▸ Exercise task
Answer with a number only: how many lines of the data contain "scene"?

* start Records shown *

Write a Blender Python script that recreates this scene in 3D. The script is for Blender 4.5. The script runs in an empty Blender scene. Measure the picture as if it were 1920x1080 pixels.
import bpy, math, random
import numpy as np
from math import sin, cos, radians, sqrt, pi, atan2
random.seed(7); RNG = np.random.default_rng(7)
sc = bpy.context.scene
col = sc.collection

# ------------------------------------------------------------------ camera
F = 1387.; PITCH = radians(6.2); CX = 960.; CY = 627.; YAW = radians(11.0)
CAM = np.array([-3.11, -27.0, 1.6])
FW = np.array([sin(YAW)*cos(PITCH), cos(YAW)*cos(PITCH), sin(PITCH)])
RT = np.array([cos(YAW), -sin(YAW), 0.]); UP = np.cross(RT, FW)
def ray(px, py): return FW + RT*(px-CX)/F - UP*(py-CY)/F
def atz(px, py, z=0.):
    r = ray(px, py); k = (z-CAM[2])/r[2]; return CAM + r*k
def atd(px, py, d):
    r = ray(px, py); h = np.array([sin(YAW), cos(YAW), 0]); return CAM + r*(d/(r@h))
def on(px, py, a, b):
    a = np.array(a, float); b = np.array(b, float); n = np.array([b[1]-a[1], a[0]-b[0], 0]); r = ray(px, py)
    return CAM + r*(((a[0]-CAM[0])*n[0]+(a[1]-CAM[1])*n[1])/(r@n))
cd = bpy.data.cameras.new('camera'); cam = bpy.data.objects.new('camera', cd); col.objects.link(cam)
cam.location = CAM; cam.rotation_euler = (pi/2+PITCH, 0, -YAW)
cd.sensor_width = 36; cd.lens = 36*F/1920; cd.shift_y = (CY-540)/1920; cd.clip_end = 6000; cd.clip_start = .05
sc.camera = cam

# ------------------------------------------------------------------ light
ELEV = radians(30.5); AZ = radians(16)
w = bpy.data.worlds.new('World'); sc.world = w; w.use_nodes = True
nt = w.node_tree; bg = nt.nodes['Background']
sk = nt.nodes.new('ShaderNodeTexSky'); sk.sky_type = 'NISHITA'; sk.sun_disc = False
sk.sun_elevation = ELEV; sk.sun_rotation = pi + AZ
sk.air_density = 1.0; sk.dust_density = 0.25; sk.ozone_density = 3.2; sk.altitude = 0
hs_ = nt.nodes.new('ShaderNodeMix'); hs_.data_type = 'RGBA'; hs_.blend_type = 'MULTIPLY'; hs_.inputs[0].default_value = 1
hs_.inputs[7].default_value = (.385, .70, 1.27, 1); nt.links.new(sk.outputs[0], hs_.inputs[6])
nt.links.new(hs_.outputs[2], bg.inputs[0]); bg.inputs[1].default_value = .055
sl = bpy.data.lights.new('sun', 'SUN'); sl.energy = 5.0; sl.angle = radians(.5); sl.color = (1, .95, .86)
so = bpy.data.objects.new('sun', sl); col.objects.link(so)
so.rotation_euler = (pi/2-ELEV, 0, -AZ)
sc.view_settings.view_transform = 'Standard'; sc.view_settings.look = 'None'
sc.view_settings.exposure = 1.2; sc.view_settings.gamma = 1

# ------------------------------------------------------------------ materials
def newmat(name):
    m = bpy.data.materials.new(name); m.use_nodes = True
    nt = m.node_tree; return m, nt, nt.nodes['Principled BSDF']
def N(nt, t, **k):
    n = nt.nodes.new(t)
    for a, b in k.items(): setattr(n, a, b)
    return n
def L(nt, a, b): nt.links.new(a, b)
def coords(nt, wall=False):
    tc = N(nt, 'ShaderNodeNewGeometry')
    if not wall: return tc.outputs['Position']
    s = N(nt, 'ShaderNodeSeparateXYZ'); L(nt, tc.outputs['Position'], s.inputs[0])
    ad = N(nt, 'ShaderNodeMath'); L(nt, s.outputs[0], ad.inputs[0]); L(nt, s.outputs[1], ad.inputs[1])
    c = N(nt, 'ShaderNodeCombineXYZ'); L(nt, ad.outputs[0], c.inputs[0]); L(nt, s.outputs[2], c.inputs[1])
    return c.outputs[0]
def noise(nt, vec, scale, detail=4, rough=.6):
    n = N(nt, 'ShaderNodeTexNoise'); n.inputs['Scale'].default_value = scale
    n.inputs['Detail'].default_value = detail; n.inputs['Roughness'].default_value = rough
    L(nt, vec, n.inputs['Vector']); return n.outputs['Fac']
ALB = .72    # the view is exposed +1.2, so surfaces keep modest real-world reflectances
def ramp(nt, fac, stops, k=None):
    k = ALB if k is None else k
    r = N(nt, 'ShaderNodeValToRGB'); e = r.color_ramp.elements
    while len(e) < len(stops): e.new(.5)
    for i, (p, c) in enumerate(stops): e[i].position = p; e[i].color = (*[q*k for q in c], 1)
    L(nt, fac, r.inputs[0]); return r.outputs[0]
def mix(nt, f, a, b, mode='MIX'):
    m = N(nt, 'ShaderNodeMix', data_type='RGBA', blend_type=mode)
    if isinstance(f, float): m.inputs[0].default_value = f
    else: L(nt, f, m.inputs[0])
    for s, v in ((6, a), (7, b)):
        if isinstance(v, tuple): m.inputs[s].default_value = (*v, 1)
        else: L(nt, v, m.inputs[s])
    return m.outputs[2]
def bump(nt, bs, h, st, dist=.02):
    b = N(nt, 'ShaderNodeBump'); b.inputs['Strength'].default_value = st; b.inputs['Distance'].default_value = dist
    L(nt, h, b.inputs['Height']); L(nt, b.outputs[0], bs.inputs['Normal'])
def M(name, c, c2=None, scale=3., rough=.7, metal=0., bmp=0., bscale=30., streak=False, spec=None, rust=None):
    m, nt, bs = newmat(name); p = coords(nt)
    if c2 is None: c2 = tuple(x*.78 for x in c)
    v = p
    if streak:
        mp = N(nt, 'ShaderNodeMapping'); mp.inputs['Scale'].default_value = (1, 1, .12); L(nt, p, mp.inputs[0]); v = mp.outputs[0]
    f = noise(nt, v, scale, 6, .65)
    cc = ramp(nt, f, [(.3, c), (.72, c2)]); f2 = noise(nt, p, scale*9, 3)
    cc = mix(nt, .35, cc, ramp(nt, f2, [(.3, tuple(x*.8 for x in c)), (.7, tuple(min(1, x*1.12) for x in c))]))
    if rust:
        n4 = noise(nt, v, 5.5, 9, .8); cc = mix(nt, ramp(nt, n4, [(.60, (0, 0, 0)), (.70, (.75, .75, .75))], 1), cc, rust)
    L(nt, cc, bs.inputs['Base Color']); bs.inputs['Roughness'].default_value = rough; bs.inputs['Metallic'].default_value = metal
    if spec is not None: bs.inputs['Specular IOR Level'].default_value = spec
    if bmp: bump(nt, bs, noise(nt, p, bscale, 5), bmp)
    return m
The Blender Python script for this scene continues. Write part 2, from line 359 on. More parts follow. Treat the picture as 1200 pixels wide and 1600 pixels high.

* end Records shown *

▸ Response
3